Diplomasının iptal edilmesi üzerine ''zincirleme şekilde resmi belgede sahtecilik'' yargılanan yolsuzluk tutuklusu, suç örgütü lideri eski İBB Başkanı Ekrem İmamoğlu ilk duruşmada delillere cevap vermek yerine şov yaptı. Tavırlarıyla sınırları zorlayan İmamoğlu, duruşma arasındaysa yasak olmasına rağmen basın mensuplarının sorularını cevapladı.

HABER MERKEZİ

Lisans diploması iptal edilen Ekrem İmamoğlu, "zincirleme şekilde resmi belgede sahtecilik" suçundan 2 yıl 6 aydan 8 yıl 9 aya kadar hapis talebiyle yargılandığı davada ilk kez hakim karşısına çıktı.

İstanbul 59'uncu Asliye Ceza Mahkemesi'nce Silivri'deki Marmara Kapalı Ceza İnfaz Kurumu'nun karşısındaki salonda yapılan duruşma, kimlik tespitiyle başladı. Usulsüz yatay geçiş yaptığı için lisans diploması iptal edilen, bu kapsamda yüksek lisans diploması da geçersiz olan İmamoğlu, tahsil durumu sorusuna "Yüksek lisans" cevabını verdi.

CEVAP VERMEDİ ŞOV YAPTI

Duruşma, hakimin iddianamenin özetini okumasıyla devam etti. İmamoğlu tüm somut delillere rağmen, yargılanmasının siyasi olduğunu savundu. Sahte diplomaya cevap veremeyen İmamoğlu duruşmada şov yaptı. Salonu miting alanıyla karıştıran İmamoğlu ceketini çıkarıp gömleğinin kollarını katladı. İmamoğlu, kravatını da çıkarıp görevden alınan eski İstanbul İl Başkanı Özgür Çelik'e attı.

YASAĞI ÇİĞNEDİ

Duruşmaya ara verildiğinde ise büyük bir skandal yaşandı. Hakimler içeri geçtiğinde salonda kalan İmamoğlu, duruşmayı takip eden basın mensuplarının sorularını cevapladı. Yasak olmasına rağmen salondan çok sayıda görüntü ve fotoğraf da paylaşıldı.
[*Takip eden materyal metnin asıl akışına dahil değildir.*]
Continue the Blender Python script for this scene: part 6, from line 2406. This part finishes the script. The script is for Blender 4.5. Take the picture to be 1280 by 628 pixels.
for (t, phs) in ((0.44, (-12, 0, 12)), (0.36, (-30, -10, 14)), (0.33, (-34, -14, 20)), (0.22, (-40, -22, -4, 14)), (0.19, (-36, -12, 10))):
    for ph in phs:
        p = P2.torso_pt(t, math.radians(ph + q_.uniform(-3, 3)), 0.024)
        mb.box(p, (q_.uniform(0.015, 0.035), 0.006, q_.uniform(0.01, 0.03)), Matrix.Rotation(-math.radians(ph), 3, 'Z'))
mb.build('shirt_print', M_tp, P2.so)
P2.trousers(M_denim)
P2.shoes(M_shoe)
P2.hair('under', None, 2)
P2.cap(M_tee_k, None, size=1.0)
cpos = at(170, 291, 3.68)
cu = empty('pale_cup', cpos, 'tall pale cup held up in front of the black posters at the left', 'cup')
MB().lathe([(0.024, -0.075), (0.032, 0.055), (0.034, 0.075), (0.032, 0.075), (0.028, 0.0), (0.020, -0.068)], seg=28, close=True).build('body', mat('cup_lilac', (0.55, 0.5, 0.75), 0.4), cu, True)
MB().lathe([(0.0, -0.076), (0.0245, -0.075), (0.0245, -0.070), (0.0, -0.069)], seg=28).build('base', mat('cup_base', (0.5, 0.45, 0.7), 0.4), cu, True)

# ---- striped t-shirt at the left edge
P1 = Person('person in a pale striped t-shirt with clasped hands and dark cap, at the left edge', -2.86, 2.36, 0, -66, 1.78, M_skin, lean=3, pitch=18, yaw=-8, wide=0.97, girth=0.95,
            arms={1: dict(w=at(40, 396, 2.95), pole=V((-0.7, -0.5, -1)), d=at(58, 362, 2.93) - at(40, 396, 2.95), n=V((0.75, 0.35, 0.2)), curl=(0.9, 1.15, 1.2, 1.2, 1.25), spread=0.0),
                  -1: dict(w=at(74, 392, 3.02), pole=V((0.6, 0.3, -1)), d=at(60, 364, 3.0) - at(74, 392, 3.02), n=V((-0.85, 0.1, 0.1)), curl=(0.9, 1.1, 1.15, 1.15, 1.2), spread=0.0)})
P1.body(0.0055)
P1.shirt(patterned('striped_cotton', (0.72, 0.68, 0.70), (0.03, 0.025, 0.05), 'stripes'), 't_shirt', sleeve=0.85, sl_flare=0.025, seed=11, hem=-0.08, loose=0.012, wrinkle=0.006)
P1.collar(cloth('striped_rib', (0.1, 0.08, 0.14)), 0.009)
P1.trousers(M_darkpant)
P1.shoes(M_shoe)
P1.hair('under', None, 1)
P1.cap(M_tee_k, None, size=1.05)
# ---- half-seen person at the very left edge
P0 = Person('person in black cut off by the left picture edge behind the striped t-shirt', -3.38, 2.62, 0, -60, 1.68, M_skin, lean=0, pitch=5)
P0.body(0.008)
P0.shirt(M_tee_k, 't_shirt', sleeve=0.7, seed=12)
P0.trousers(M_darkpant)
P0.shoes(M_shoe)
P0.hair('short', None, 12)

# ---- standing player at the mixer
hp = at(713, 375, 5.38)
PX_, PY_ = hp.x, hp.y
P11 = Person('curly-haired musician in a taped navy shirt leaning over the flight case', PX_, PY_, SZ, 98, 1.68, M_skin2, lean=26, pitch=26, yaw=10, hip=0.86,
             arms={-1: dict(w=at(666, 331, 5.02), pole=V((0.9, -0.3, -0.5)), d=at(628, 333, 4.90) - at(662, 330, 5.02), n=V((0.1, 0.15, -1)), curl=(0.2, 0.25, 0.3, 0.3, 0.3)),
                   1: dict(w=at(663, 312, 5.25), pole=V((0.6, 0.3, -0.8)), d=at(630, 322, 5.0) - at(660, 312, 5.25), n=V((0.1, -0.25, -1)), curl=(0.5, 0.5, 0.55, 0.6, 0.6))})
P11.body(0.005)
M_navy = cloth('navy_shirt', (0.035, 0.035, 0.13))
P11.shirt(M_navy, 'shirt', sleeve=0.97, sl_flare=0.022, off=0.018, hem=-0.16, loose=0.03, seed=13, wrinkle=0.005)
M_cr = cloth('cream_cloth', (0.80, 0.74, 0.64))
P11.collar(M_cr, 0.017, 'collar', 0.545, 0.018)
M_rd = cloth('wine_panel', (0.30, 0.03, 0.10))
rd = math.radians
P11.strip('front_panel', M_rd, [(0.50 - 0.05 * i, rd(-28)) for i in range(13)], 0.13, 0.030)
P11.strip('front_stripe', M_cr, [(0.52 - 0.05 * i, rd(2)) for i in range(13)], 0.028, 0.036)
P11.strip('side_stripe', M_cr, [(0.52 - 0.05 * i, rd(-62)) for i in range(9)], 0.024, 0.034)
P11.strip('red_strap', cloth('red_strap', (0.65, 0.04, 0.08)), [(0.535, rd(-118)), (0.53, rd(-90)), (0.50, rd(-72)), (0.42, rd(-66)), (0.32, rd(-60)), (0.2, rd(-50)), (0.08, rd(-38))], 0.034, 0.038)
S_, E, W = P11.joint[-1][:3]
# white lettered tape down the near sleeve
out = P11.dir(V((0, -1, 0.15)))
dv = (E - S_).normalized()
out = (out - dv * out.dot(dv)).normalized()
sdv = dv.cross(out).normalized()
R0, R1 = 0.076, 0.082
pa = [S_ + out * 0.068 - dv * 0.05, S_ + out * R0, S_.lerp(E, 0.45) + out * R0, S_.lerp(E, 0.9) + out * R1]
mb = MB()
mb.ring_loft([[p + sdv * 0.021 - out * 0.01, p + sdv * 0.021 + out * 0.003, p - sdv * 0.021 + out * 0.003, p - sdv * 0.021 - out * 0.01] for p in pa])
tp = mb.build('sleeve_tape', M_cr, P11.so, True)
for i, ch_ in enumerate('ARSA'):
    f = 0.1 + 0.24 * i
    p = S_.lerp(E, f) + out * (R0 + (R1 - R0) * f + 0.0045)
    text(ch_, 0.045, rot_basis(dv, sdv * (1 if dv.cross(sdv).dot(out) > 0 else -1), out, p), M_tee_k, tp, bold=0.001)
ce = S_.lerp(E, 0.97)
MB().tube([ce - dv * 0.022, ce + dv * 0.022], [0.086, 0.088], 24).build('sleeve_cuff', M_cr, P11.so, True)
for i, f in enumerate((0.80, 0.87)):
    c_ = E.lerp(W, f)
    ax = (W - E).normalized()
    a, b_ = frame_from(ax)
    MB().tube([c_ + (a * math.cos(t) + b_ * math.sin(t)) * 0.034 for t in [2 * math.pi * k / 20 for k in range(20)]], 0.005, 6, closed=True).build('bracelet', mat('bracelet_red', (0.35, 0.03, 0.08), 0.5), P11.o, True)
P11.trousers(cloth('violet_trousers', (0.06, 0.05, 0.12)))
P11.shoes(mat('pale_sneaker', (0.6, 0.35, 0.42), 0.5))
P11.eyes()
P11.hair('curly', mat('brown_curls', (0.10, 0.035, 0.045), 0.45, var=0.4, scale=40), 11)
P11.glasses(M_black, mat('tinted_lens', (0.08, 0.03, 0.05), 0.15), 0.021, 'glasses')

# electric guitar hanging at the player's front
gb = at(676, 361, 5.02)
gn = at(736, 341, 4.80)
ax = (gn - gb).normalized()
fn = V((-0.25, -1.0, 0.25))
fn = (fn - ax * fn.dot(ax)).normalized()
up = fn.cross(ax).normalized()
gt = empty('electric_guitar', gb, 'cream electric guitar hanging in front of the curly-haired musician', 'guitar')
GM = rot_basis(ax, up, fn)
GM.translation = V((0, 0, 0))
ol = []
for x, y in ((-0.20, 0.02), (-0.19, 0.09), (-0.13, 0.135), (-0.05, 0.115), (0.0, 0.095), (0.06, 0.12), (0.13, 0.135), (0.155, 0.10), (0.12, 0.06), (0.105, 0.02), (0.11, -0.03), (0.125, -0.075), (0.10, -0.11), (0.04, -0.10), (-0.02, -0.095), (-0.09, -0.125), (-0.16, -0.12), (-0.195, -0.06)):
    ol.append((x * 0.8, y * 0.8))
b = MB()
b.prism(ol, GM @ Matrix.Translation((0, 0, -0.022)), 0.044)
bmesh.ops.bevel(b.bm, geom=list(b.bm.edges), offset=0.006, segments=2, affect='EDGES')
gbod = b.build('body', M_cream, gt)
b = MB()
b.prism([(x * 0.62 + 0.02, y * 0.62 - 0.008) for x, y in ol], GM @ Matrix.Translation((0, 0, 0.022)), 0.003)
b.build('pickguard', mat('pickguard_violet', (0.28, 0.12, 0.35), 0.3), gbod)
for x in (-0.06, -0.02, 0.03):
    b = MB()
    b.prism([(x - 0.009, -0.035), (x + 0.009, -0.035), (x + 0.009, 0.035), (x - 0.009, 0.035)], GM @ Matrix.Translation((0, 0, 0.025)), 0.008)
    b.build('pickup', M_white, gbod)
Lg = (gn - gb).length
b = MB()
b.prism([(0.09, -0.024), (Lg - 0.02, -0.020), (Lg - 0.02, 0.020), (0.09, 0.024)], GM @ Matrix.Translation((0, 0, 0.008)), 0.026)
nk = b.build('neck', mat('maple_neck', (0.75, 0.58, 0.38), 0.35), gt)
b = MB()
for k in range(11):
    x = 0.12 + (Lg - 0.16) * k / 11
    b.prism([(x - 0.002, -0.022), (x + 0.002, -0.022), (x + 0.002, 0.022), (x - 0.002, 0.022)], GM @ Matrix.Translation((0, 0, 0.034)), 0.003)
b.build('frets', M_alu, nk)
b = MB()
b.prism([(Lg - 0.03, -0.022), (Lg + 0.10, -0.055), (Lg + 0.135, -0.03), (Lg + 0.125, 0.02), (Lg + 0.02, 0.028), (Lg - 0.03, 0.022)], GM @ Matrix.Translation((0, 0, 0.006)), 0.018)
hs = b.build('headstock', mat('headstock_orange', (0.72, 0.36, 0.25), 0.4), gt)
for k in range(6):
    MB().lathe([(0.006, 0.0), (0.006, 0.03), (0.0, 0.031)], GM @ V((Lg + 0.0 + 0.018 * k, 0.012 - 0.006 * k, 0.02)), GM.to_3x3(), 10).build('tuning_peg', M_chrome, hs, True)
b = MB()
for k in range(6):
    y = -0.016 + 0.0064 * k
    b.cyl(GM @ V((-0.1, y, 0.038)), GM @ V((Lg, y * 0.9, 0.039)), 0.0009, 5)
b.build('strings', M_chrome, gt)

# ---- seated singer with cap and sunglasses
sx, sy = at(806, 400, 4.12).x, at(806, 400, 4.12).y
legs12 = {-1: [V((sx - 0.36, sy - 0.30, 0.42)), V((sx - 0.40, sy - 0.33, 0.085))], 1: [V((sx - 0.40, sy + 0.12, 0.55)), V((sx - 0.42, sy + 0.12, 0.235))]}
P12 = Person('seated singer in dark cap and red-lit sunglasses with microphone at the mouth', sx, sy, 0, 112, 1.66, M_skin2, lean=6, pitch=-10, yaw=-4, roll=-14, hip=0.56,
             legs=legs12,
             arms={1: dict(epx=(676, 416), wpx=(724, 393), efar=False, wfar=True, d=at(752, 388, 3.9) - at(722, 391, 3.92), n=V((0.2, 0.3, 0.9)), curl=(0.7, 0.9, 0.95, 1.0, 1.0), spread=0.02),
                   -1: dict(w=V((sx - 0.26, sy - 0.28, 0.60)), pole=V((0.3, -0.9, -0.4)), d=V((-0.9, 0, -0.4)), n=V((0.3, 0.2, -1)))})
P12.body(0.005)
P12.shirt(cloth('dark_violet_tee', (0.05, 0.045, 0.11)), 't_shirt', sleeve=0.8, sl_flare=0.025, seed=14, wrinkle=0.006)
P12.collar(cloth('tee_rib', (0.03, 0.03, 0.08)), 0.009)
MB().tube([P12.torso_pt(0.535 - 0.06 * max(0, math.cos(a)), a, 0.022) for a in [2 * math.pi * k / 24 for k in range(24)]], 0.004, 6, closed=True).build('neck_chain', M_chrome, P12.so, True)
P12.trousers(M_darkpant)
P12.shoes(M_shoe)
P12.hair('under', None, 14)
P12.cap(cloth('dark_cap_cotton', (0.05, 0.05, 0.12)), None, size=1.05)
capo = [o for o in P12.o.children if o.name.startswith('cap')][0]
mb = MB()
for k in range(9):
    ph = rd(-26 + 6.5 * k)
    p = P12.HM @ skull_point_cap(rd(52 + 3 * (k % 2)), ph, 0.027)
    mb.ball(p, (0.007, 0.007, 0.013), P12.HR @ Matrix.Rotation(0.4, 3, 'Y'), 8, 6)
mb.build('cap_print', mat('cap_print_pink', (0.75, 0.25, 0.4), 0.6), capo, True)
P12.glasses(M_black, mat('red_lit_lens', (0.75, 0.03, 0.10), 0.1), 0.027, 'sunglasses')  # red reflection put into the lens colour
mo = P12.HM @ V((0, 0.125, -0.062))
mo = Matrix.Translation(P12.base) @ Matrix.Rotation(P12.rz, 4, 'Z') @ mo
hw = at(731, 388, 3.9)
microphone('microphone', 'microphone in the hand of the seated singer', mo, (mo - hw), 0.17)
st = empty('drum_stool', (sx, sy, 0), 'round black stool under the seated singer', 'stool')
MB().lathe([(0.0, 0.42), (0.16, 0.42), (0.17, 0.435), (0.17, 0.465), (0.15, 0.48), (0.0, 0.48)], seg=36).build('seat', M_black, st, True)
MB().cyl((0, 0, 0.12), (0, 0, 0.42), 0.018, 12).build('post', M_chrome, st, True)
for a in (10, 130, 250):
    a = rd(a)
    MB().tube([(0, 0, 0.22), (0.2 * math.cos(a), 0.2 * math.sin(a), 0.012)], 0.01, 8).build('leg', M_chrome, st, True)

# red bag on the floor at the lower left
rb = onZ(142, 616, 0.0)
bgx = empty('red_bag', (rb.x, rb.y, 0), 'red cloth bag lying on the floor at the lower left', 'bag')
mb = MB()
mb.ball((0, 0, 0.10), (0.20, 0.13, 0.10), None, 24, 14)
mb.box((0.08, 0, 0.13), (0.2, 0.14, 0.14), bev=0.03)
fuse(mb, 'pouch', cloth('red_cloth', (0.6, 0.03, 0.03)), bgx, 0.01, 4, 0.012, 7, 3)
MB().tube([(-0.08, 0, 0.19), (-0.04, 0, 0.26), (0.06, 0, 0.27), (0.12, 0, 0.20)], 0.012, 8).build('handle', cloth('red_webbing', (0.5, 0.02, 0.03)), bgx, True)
Ara kararını açıklayan mahkeme heyeti, diploma iptal işlemine dair iptal davası dosyasının istenmesini talep edip, eksikliklerin giderilmesi için duruşmayı 20 Ekim'e erteledi.

İDDİANAMEDEN

İstanbul Cumhuriyet Başsavcılığınca hazırlanan iddianamede, 18 Eylül 2024'te Ekrem İmamoğlu'nun diplomasının sahte olduğu iddiasıyla CİMER'e başvuruda bulunulduğu aktarılıyor.

Aynı iddiaya ilişkin 1 Ekim 2024'te savcılığa şikayet dilekçesi sunulduğu belirtilen iddianamede, bunun ardından soruşturma başlatıldığı kaydediliyor.

İddianamede, İmamoğlu'nun Kıbrıs'ta öğrenim gördüğü ve İstanbul Üniversitesine geçiş yaptığı University College of Northern Cyprus'ın (UCNC) 1990'da Yükseköğretim Kurulu Başkanlığı (YÖK) tarafından tanınan üniversitelerden biri olmadığı belirtiliyor.

YÖK'ün 1988 ve 1992'deki yazılarında, KKTC'de faaliyet gösteren YÖK kurumlarından sadece Doğu Akdeniz Üniversitesi'nin tanındığının anlaşıldığı ifade edilen iddianamede, yatay geçiş kontenjanlarının usulsüz artırıldığı anlatılıyor.

İddianamede, yatay geçiş başvurularında bazı öğrencilerin listeden usulsüz olarak silinerek yine listeye yeni öğrencilerin eklendiği, 3 kişilik kontenjanı bulunan bölüme usulsüz olarak 54 kişinin alındığı kaydediliyor.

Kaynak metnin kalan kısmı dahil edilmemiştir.